Listedeki birkaç yüz kişi, yaklaşık 200 kişinin öldüğü 2009 Urumçi isyanlarıyla bağlantılı olarak alınmış. 900'den fazla kişi ise patlayıcı üretmekle suçlanmış. Yaklaşık 300 kişi de "yasadışı" videolar izledikleri gerekçe gösterilerek hapsedilmiş.
Avrupa'da yaşayan ve isminin gizli kalmasını isteyen bir Uygur AFP'ye konuşarak 16 yaşında olan biri de dahil olmak üzere ikinci listedeki altı arkadaşını tanıdığını söyledi.
Pekin reddetmeye devam ediyor
Pekin, Doğu Türkistan'daki Uygurlara ve diğer Müslüman azınlıklara zulmettiğini şiddetle reddedetmeye devam ediyor.
Bunun yerine, Uygurlara yönelik muamelesini aşırılıkçılığa meşru bir yanıt olarak tanımlıyor ve yoksul bölgenin ekonomik olarak yenilenmesi için milyarlarca dolar harcandığı söyleniyor.
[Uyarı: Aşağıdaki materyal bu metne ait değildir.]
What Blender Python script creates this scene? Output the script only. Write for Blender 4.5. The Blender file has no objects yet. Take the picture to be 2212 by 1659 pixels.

Çin Dışişleri Bakanlığı, sızdırılan listedeki AFP sorularına yanıt olarak, "Bazı kuruluşların ve kişilerin Sincan hakkında uydurduğu bu tür yalanları zaten yalanladık. Sincan toplumu uyumlu ve istikrarlı. Tüm etnik azınlıklar çeşitli haklardan tam olarak yararlanıyor." denildi.